- _Stored data_:
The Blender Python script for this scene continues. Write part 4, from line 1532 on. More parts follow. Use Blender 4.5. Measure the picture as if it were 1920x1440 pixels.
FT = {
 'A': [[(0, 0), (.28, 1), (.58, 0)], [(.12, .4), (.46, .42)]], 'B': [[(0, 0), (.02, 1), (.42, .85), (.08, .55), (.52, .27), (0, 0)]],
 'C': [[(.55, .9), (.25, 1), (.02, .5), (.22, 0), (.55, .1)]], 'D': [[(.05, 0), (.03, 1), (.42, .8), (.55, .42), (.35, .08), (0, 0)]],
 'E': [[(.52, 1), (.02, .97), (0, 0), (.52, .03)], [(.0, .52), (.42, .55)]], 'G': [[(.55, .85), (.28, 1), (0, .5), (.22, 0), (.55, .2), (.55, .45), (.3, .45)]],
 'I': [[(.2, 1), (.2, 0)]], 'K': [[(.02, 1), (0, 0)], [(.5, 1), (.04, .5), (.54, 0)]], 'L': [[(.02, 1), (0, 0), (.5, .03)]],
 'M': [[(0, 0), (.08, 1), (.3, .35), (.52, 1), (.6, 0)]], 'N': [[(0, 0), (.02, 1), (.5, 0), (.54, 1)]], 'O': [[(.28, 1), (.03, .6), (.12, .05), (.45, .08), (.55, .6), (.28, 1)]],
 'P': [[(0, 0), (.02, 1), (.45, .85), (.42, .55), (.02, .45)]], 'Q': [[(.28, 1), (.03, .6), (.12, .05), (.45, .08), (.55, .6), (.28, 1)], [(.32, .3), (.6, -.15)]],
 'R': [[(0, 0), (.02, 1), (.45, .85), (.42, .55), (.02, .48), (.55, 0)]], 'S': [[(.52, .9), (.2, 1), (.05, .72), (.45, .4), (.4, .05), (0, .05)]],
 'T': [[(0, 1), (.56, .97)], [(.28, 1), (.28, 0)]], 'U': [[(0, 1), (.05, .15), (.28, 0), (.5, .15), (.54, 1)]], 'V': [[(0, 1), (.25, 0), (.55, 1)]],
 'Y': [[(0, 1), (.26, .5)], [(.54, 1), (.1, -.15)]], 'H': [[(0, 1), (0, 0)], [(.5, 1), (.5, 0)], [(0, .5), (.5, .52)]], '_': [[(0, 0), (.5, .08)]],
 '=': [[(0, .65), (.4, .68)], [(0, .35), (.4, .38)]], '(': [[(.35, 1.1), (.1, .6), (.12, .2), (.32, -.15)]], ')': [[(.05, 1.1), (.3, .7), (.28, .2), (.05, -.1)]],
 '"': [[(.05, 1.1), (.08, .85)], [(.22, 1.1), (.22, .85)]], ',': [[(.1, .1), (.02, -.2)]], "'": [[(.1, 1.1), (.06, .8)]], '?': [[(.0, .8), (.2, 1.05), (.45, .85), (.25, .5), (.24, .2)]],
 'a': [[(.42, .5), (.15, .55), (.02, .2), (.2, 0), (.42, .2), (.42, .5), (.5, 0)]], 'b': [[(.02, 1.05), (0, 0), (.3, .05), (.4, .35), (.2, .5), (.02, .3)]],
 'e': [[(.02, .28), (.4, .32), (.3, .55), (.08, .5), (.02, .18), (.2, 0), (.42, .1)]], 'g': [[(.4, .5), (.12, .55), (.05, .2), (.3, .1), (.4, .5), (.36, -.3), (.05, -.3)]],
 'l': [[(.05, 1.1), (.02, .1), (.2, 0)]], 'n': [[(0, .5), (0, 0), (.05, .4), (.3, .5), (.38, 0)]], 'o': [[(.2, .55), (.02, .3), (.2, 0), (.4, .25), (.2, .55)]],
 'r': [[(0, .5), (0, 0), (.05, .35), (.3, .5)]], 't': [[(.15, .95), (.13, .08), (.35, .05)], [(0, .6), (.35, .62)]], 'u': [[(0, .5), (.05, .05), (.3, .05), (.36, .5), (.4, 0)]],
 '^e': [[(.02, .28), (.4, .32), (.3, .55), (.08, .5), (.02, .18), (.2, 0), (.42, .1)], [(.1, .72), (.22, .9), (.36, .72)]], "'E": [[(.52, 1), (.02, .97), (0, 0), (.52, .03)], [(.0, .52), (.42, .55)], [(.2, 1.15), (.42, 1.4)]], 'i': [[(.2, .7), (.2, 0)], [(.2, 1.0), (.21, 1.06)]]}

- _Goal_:
The whole listing above needs to be written out again exactly.

- _Answer to this problem_:
The Blender Python script for this scene continues. Write part 4, from line 1532 on. More parts follow. Use Blender 4.5. Measure the picture as if it were 1920x1440 pixels.
FT = {
 'A': [[(0, 0), (.28, 1), (.58, 0)], [(.12, .4), (.46, .42)]], 'B': [[(0, 0), (.02, 1), (.42, .85), (.08, .55), (.52, .27), (0, 0)]],
 'C': [[(.55, .9), (.25, 1), (.02, .5), (.22, 0), (.55, .1)]], 'D': [[(.05, 0), (.03, 1), (.42, .8), (.55, .42), (.35, .08), (0, 0)]],
 'E': [[(.52, 1), (.02, .97), (0, 0), (.52, .03)], [(.0, .52), (.42, .55)]], 'G': [[(.55, .85), (.28, 1), (0, .5), (.22, 0), (.55, .2), (.55, .45), (.3, .45)]],
 'I': [[(.2, 1), (.2, 0)]], 'K': [[(.02, 1), (0, 0)], [(.5, 1), (.04, .5), (.54, 0)]], 'L': [[(.02, 1), (0, 0), (.5, .03)]],
 'M': [[(0, 0), (.08, 1), (.3, .35), (.52, 1), (.6, 0)]], 'N': [[(0, 0), (.02, 1), (.5, 0), (.54, 1)]], 'O': [[(.28, 1), (.03, .6), (.12, .05), (.45, .08), (.55, .6), (.28, 1)]],
 'P': [[(0, 0), (.02, 1), (.45, .85), (.42, .55), (.02, .45)]], 'Q': [[(.28, 1), (.03, .6), (.12, .05), (.45, .08), (.55, .6), (.28, 1)], [(.32, .3), (.6, -.15)]],
 'R': [[(0, 0), (.02, 1), (.45, .85), (.42, .55), (.02, .48), (.55, 0)]], 'S': [[(.52, .9), (.2, 1), (.05, .72), (.45, .4), (.4, .05), (0, .05)]],
 'T': [[(0, 1), (.56, .97)], [(.28, 1), (.28, 0)]], 'U': [[(0, 1), (.05, .15), (.28, 0), (.5, .15), (.54, 1)]], 'V': [[(0, 1), (.25, 0), (.55, 1)]],
 'Y': [[(0, 1), (.26, .5)], [(.54, 1), (.1, -.15)]], 'H': [[(0, 1), (0, 0)], [(.5, 1), (.5, 0)], [(0, .5), (.5, .52)]], '_': [[(0, 0), (.5, .08)]],
 '=': [[(0, .65), (.4, .68)], [(0, .35), (.4, .38)]], '(': [[(.35, 1.1), (.1, .6), (.12, .2), (.32, -.15)]], ')': [[(.05, 1.1), (.3, .7), (.28, .2), (.05, -.1)]],
 '"': [[(.05, 1.1), (.08, .85)], [(.22, 1.1), (.22, .85)]], ',': [[(.1, .1), (.02, -.2)]], "'": [[(.1, 1.1), (.06, .8)]], '?': [[(.0, .8), (.2, 1.05), (.45, .85), (.25, .5), (.24, .2)]],
 'a': [[(.42, .5), (.15, .55), (.02, .2), (.2, 0), (.42, .2), (.42, .5), (.5, 0)]], 'b': [[(.02, 1.05), (0, 0), (.3, .05), (.4, .35), (.2, .5), (.02, .3)]],
 'e': [[(.02, .28), (.4, .32), (.3, .55), (.08, .5), (.02, .18), (.2, 0), (.42, .1)]], 'g': [[(.4, .5), (.12, .55), (.05, .2), (.3, .1), (.4, .5), (.36, -.3), (.05, -.3)]],
 'l': [[(.05, 1.1), (.02, .1), (.2, 0)]], 'n': [[(0, .5), (0, 0), (.05, .4), (.3, .5), (.38, 0)]], 'o': [[(.2, .55), (.02, .3), (.2, 0), (.4, .25), (.2, .55)]],
 'r': [[(0, .5), (0, 0), (.05, .35), (.3, .5)]], 't': [[(.15, .95), (.13, .08), (.35, .05)], [(0, .6), (.35, .62)]], 'u': [[(0, .5), (.05, .05), (.3, .05), (.36, .5), (.4, 0)]],
 '^e': [[(.02, .28), (.4, .32), (.3, .55), (.08, .5), (.02, .18), (.2, 0), (.42, .1)], [(.1, .72), (.22, .9), (.36, .72)]], "'E": [[(.52, 1), (.02, .97), (0, 0), (.52, .03)], [(.0, .52), (.42, .55)], [(.2, 1.15), (.42, 1.4)]], 'i': [[(.2, .7), (.2, 0)], [(.2, 1.0), (.21, 1.06)]]}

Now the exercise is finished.